A DESPERATE WISH.
If I tell you that I heard many wish that they might receive a wound in the impending fight you may think me “yarning,” but it is true nevertheless, for the men were so utterly worn out that they would have willingly risked a wound for the sake of the rest it would give them.
The troops were placed in position during the day and all instructions issued to the various commanders preparatory for the assault that was to take place at 4.30 the morning of the 3d.
A BUGLER’S GRIEF.
Pardon a little digression while I tell you about a bugler who was a bugler from “way back.” There were hundreds and thousands of buglers in the army, but I never heard one who could touch a note to George Gracey of our regiment. One blast of his trumpet would indicate the location of the 2d New York, among a score of regiments. There was music in every sound he made, and I have seen officers of other commands stop and listen when the little Swiss was trumpeting the calls.
At Cold Harbor he was selected by Gen. Hancock to sound the charge which sent 20,000 of his men into action, because his bugle could be heard clearer and farther than others. It was a proud moment for our little bugler, but the story is not complete without telling you how the tender-hearted fellow sat down and wept like a child, when, a few moments later, he saw the ghastly procession of mangled and bleeding comrades coming back.
He was afterwards bugler for Gen. Nelson A. Miles at division headquarters and served until the close of the war. For many years he was bugler at the Bath Soldier’s Home.

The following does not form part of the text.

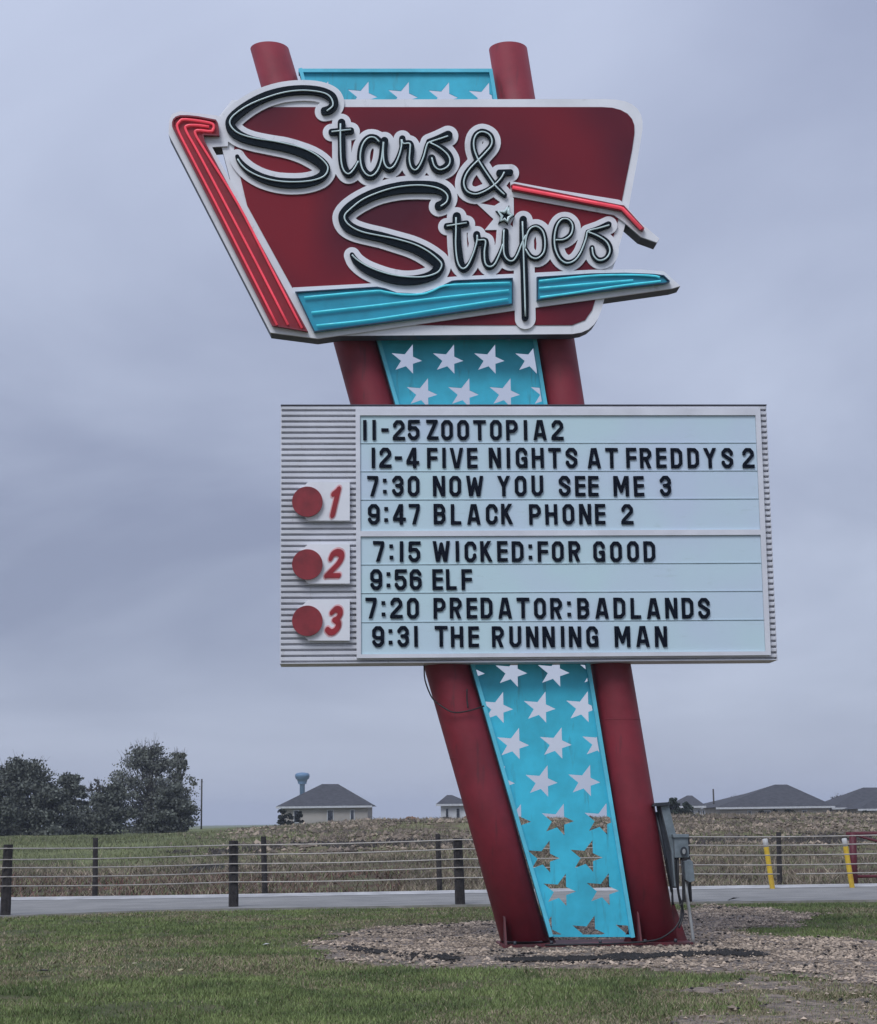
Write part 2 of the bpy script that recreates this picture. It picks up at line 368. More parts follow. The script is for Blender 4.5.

I last saw him at a reunion of our regiment at Frankfort, N. Y., and, although he was bent over with the weight of three score years and ten, he had not forgotten his cunning with the bugle and when he alighted from an early morning train and let off a few blasts from his old war-scarred trumpet the citizens of that peaceful Mohawk village must have thought that Gabriel had come.
TAPS!
George Gracey has long since been “mustered out,” and he who had trilled that sweet, sad and long farewell at the graves of thousands of his comrades has had “taps” sounded for him.